William Rosenfeld

William RosenfeldThe information below originates from Mr. William M. Rosenfeld through correspondence and an interview in which he states, “We seek to understand the meaning of the words ‘team effort’ between father and sons and their love of their work.”

William was born in May of 1921 and died in March of 2006.  He wrote, “that all the children, from very early on were involved with the business. There is no date or time on the beginning, there were always cameras and equipment around. As soon as we could walk and carry photographic equipment, you went on “jobs”. A young, skinny, slight of build kid could always be placed inconspicuously in a corner hidden from the camera to set off a flash. At first, flash powder, set off by giant caps, gigantic blue flashes; then the first “bulbs” which frequently shattered so you learned not to expose yourself to any flying shards of glass. It goes back beyond my recorded memory. I guess that I became “involved” as a photographic Rosenfeld almost the day I was born.”

William, as all the sons did, worked out in the field and in the darkroom. Parts of the business that few tend to think about were the nuts and bolts of keeping it running smoothly. William was also responsible for the care, maintenance, and repairs of the Rosenfeld boats and on occasion the maintenance of the cameras which might include creating parts for anyone who needed a special piece made or repairs to the cameras. There were no camera repair shops afloat.

Many times William operated the boat FOTO during assignments, a position he held increasingly from 1935 or 1936 until 1968. The one who operated the photographers boat needed to put the photographer in exactly the right position to ‘shoot’. William states that “most of the best Rosenfeld pictures were made of a moving subject from a moving platform – mostly FOTO. This procedure required the coordination of two people, the photographer and the person running the boat. In truth, often the photographer, busy with his camera and all that entails, doesn’t see the broader action. Countless times, the person running FOTO is more aware of simultaneous or coming actions than the person with the camera. This requires more than operating the boat under hectic conditions. It requires a deep and unusual understanding of the characteristics of FOTO, the subject boat or boats, and a knowledge of the Racing Rules and the Rules of the Road. It must also draw on times spent with the crew who are in charge of cruising and racing boats.”
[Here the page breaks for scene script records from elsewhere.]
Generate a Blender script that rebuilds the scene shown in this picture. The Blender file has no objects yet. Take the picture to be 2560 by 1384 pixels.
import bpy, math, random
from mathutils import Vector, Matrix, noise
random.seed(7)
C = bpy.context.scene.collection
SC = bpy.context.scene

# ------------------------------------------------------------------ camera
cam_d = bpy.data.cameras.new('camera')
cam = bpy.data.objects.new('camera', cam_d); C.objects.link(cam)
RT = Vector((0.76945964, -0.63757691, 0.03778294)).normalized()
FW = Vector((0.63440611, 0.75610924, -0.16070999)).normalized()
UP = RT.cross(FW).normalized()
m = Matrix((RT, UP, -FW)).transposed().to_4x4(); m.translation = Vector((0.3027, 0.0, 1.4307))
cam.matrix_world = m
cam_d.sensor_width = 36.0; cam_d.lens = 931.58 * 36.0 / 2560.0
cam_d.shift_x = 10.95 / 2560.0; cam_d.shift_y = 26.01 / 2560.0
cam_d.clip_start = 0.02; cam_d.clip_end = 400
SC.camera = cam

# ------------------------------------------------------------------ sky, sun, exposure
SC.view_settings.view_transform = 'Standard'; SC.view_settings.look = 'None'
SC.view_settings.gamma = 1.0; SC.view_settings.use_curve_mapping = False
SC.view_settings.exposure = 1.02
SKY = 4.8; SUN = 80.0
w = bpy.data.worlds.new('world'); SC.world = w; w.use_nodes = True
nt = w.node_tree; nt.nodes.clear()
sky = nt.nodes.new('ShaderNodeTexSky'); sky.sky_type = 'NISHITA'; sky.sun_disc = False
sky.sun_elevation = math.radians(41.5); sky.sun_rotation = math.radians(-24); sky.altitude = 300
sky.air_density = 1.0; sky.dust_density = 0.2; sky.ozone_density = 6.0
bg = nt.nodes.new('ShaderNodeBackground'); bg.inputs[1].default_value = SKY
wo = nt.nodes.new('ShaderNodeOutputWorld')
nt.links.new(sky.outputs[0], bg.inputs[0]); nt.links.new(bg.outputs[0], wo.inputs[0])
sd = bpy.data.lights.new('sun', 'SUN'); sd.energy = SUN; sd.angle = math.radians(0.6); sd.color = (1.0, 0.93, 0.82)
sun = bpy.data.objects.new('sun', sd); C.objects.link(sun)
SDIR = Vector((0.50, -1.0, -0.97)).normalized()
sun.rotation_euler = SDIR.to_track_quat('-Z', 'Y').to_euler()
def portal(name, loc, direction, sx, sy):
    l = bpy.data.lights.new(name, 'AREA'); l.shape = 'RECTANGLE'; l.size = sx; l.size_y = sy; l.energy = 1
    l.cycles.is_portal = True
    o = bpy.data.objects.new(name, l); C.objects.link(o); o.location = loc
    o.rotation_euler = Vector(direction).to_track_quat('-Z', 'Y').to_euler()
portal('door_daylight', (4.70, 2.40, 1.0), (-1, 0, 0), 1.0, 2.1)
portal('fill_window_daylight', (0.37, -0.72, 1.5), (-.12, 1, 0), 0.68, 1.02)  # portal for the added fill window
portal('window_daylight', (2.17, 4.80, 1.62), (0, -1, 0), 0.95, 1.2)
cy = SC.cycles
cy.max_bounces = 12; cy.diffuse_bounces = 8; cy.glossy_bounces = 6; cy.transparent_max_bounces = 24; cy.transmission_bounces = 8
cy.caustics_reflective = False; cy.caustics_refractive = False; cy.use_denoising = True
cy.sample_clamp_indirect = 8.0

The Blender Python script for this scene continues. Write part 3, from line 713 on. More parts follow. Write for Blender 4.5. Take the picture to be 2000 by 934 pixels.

William became active in the Coast Guard in 1942. He served in the Atlantic and Pacific on an Attack Transport and was decorated. He is proud that he served a total of 38 years of duty to this country as a Reserve Officer.

William married Dorothy Day in 1949, settled in Port Chester, NY and they had two sons. His wife died in 1990.

After leaving the family business in 1968 he joined NAEBM, the National Association of Engine and Boat Manufacturers, where among other duties he instructed at the Westlawn School of Yacht Design. Later he joined the ABYC which stands for the American Boat & Yacht Council. During these years he served as a US Delegate to IMCO (now IMO) the International Maritime Consultative Org. in London during the rewrite of the International Rules of the Road. At the same time he served on the Coast Guard’s RORAC, the Rules of the Road Advisory Committee, and helped with the rewrite of the Inland Rules of the Road. He also served the U.S. and boating world by working for the International Standards Organization.

Besides these occupations he found time for many civic organizations and still finds it difficult to sleep during fire alarms, even at his age, being a retired Captain of the volunteer Harry Howard Hook and Ladder Company.

This is a postscript written by William Rosenfeld that some might say goes to the heart of the family occupation.

“Morris ‘Rosey’ Rosenfeld could at once be a martinet, tyrant to the family and at the same time be very generous and giving. He gave no quarter in his demands for excellence in our photography; nor did he accept any less for himself. All must remember his life spanned from wet-plates, some with a speed under 10 to pepped-up film with a speed of over 4,000 or more. From crystal radio sets, to television, radar, from the Wright Brothers to the speed of sound, from sail to Gar Wood, all of which he photographed, and in-between, Lindbergh, the Model-T, from pencils to the computer, black and white to color. If ever there was a person who recorded change it was Rosey. Yet I believe his heart was in taking beautiful pictures of ships and yachts under sail. So, in the back of our minds no matter how unforgiving the taskmaster, he left a record to which we hopefully contributed of beauty on the water that will exist for a long, long time. Thanks to him it is in our blood too.”